Job: Restate every line of the material, word for word.

..........

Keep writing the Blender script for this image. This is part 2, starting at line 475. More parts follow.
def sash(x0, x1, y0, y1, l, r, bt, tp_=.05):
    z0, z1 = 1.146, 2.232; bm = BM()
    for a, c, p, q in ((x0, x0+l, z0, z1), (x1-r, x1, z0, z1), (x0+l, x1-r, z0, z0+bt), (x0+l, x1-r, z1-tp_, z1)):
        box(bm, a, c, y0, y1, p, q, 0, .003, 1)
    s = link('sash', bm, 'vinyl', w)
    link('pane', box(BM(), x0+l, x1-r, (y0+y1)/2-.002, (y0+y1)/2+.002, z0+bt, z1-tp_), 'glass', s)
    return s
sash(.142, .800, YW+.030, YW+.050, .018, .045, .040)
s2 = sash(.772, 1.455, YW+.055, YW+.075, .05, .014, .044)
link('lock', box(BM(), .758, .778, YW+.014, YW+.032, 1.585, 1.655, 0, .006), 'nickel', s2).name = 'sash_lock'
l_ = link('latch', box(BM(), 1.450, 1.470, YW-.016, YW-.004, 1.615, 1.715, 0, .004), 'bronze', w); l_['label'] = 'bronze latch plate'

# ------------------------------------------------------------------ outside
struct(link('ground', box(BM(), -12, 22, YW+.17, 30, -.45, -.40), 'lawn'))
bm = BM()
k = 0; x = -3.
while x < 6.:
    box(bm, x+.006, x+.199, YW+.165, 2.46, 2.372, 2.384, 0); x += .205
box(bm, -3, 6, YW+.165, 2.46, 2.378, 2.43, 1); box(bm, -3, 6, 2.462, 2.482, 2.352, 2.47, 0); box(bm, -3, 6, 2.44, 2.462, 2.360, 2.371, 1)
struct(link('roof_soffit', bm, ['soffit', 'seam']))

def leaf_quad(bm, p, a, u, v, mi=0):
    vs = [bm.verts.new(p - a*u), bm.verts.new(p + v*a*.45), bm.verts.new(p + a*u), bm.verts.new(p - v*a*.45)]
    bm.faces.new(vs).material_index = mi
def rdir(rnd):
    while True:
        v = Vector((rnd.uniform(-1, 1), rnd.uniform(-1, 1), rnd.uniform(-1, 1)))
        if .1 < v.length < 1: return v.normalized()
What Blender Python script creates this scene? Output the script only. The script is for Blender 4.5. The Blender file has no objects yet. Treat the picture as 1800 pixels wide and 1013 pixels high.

..........

Solution for this task:
Keep writing the Blender script for this image. This is part 2, starting at line 475. More parts follow.
def sash(x0, x1, y0, y1, l, r, bt, tp_=.05):
    z0, z1 = 1.146, 2.232; bm = BM()
    for a, c, p, q in ((x0, x0+l, z0, z1), (x1-r, x1, z0, z1), (x0+l, x1-r, z0, z0+bt), (x0+l, x1-r, z1-tp_, z1)):
        box(bm, a, c, y0, y1, p, q, 0, .003, 1)
    s = link('sash', bm, 'vinyl', w)
    link('pane', box(BM(), x0+l, x1-r, (y0+y1)/2-.002, (y0+y1)/2+.002, z0+bt, z1-tp_), 'glass', s)
    return s
sash(.142, .800, YW+.030, YW+.050, .018, .045, .040)
s2 = sash(.772, 1.455, YW+.055, YW+.075, .05, .014, .044)
link('lock', box(BM(), .758, .778, YW+.014, YW+.032, 1.585, 1.655, 0, .006), 'nickel', s2).name = 'sash_lock'
l_ = link('latch', box(BM(), 1.450, 1.470, YW-.016, YW-.004, 1.615, 1.715, 0, .004), 'bronze', w); l_['label'] = 'bronze latch plate'

# ------------------------------------------------------------------ outside
struct(link('ground', box(BM(), -12, 22, YW+.17, 30, -.45, -.40), 'lawn'))
bm = BM()
k = 0; x = -3.
while x < 6.:
    box(bm, x+.006, x+.199, YW+.165, 2.46, 2.372, 2.384, 0); x += .205
box(bm, -3, 6, YW+.165, 2.46, 2.378, 2.43, 1); box(bm, -3, 6, 2.462, 2.482, 2.352, 2.47, 0); box(bm, -3, 6, 2.44, 2.462, 2.360, 2.371, 1)
struct(link('roof_soffit', bm, ['soffit', 'seam']))

def leaf_quad(bm, p, a, u, v, mi=0):
    vs = [bm.verts.new(p - a*u), bm.verts.new(p + v*a*.45), bm.verts.new(p + a*u), bm.verts.new(p - v*a*.45)]
    bm.faces.new(vs).material_index = mi
def rdir(rnd):
    while True:
        v = Vector((rnd.uniform(-1, 1), rnd.uniform(-1, 1), rnd.uniform(-1, 1)))
        if .1 < v.length < 1: return v.normalized()
What Blender Python script creates this scene? Output the script only. The script is for Blender 4.5. The Blender file has no objects yet. Treat the picture as 1800 pixels wide and 1013 pixels high.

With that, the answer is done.